- _The exercise_
Reproduce the listing below character for character; drop every image.

==== Dataset content ====

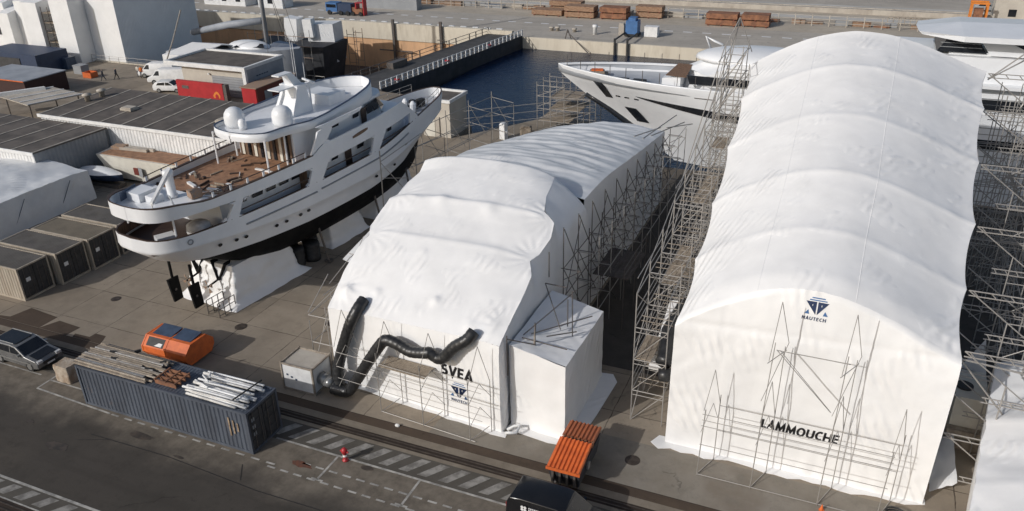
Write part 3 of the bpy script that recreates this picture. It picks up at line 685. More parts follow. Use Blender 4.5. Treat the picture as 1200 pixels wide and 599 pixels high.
# inner face of the bulwark and its dark cap rail
mb, cr = MB(YM), MB(YM)
for sgn in (-1, 1):
    out = [(lerp(-.75,34.62,k), hb(lerp(-.75,34.62,k))*sgn) for k in KS]
    inn = [(min(max(s, -.55), 34.35), max(.01, abs(t)-.14)*sgn) for s, t in out]
    mb.loft([[(s, t, zrail(s)), (s, t, min(zrail(s)-.7, 6.1) if s < 26 else zrail(s)-1.0)] for s, t in inn])
    for a, b, c_, d in zip(out, out[1:], inn, inn[1:]):
        cr.add([(a[0],a[1],zrail(a[0])),(b[0],b[1],zrail(b[0])),(d[0],d[1],zrail(b[0])),(c_[0],c_[1],zrail(a[0])),
                (a[0],a[1],zrail(a[0])+.06),(b[0],b[1],zrail(b[0])+.06),(d[0],d[1],zrail(b[0])+.06),(c_[0],c_[1],zrail(a[0])+.06)], [(4,5,6,7),(0,1,5,4),(3,7,6,2)])
bo = part('bulwark', mb, [M['yacht'], M['brownwood']], MY, True)
for p_ in bo.data.polygons:
    if (YM.inverted() @ p_.center).x < 5: p_.material_index = 1
part('cap_rail', cr, M['teakrail'], MY)
def deck(s0, s1, z, inset=.15, n=24, th=.08, m=0, bfun=hb, zf=None):
    d = MB(YM); L_ = []
    for i in range(n+1):
        s = lerp(s0, s1, i/n); b_ = max(.02, bfun(s)-inset); zz = z if zf is None else zf(s); L_.append((s, b_, zz))
    d.loft([[(s, -b_, zz), (s, b_, zz), (s, b_, zz-th), (s, -b_, zz-th)] for s, b_, zz in L_], True, True, m); return d
part('main_deck', deck(-.5, 25, 5.95), M['teakrail'], MY)
part('fore_deck', deck(25, 34.2, 7.0, .2, zf=lambda s: lerp(6.9, 7.35, (s-25)/9)), M['deckgrey'], MY)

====

- _Solution to the problem_
Write part 3 of the bpy script that recreates this picture. It picks up at line 685. More parts follow. Use Blender 4.5. Treat the picture as 1200 pixels wide and 599 pixels high.
# inner face of the bulwark and its dark cap rail
mb, cr = MB(YM), MB(YM)
for sgn in (-1, 1):
    out = [(lerp(-.75,34.62,k), hb(lerp(-.75,34.62,k))*sgn) for k in KS]
    inn = [(min(max(s, -.55), 34.35), max(.01, abs(t)-.14)*sgn) for s, t in out]
    mb.loft([[(s, t, zrail(s)), (s, t, min(zrail(s)-.7, 6.1) if s < 26 else zrail(s)-1.0)] for s, t in inn])
    for a, b, c_, d in zip(out, out[1:], inn, inn[1:]):
        cr.add([(a[0],a[1],zrail(a[0])),(b[0],b[1],zrail(b[0])),(d[0],d[1],zrail(b[0])),(c_[0],c_[1],zrail(a[0])),
                (a[0],a[1],zrail(a[0])+.06),(b[0],b[1],zrail(b[0])+.06),(d[0],d[1],zrail(b[0])+.06),(c_[0],c_[1],zrail(a[0])+.06)], [(4,5,6,7),(0,1,5,4),(3,7,6,2)])
bo = part('bulwark', mb, [M['yacht'], M['brownwood']], MY, True)
for p_ in bo.data.polygons:
    if (YM.inverted() @ p_.center).x < 5: p_.material_index = 1
part('cap_rail', cr, M['teakrail'], MY)
def deck(s0, s1, z, inset=.15, n=24, th=.08, m=0, bfun=hb, zf=None):
    d = MB(YM); L_ = []
    for i in range(n+1):
        s = lerp(s0, s1, i/n); b_ = max(.02, bfun(s)-inset); zz = z if zf is None else zf(s); L_.append((s, b_, zz))
    d.loft([[(s, -b_, zz), (s, b_, zz), (s, b_, zz-th), (s, -b_, zz-th)] for s, b_, zz in L_], True, True, m); return d
part('main_deck', deck(-.5, 25, 5.95), M['teakrail'], MY)
part('fore_deck', deck(25, 34.2, 7.0, .2, zf=lambda s: lerp(6.9, 7.35, (s-25)/9)), M['deckgrey'], MY)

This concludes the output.